夢心地、理想は何処に此処に〜星乃珈琲店〜
ケーキは素敵だ。
パフェは無敵だ。
見た目の可愛らしさ、味の美味しさ、構成による物語性…色々な要因があるだろうが、一瞬の儚さというのもまた、あの魅惑の根源にあるところだと思う。
いつまでも眺めていたい。けれど「今」が1番美味しい。その葛藤の末に食べてしまう。ワクワクしながら選んだ「自分の」が消えてしまう喪失感。その穴に、幸福感が溶け出して、喪失の余韻と混じりあってなんとも言えぬ奥深さになる。人生を凝縮したようなその感覚を求めて、我々は寿命の短い生菓子を求め続けてしまうのかも、なんて。
とはいえ、もうちょっと長く楽しめる焼き菓子とかだってやっぱり凄く、とても大変に美味しいのよ。
結局美味しいものは美味しくて幸せ。正義。希望と夢。それ以外の理屈なんて何も要らないよな、という気もする。

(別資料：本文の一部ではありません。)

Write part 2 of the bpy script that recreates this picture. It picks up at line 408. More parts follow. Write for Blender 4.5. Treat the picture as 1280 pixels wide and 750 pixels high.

何はともあれ、その時は、時間も微妙だったし、お昼スイーツは食べた後だったし、何故かワインボトル一本分近く飲んだ後でほろ酔いだったし、ケーキとの一瞬の出会いと別れを味わい尽くすだけの体力が無かった。
コーヒーと、少しづつ摘んで楽しめる焼き菓子を。
星乃珈琲
自家製焼菓子のセット
良いなあ。
こういう焼菓子の詰め合わせみたいなセットは、丸福珈琲店の「はいからさん」がお気に入り。
お気に入りというか、それしか知らなんだ。
星野珈琲にもあったのか。
これからは積極的に使ってこ!!
それにしてもなんとまあ、可愛い。
別にケーキと変わらんボリューム感な気もするけど、ケーキよりも罪悪感が軽い気もするのはなんでだ。気がするから、きっとゼロキロカロリー。信じればなんとやらだ。恐怖の体重測定の日程が決まってしまった…ああぁx。。。
なんとなく全部かためのカリッとサクッとをイメージしていたのだけど、おやおや案外これは、フワリ、ホワホワ、モッフリ。なんとも柔らかな。優しく、大きな手で包み込まれるような温かみのある柔らかさだ。
レーズンサンドは王道派。
バター香るクッキーとラム酒のホワッと香るレーズン。芳ばしさに染み渡る甘さ。長く続く余韻は、時が立っても想像するだけで蘇ってくる。芳醇な空気が漂ってくる。
ダックワーズは特に柔らかく、中にはコーヒー風味のクリームかな。アーモンドプードルな甘さの中に沈み込む静かなほろ苦さにうっとりする。
メレンゲ姉妹はこれまた、なんとなんと可愛らしく。
ピンクと白。
サクッと表面が割れた瞬間にホロッとサラサラと消えていく。これも王道的な、それでいて飾らない律儀でしっかり安定した安心するシンプルな美味しさ。
冒険のようなドキドキ感とは違う。
「知ってる」をちゃんと理想通りに目の前に再現される。レーズンサンドと聞いて想起するのは、ダックワーズに求めるのは、メレンゲのあるべき姿は。王道はひとつじゃない。色々な理想の形がある。でも食べた後、そうそうこれが正解だと思える、自分の中でピースがカチリと当てはまったような感覚。
うつらうつら夢心地。
ズレた違和感がないからこそ、夢と現実の合間で美味しいをイメージして。
どんな時でも食べたくなるような、理想はどんなものだろう。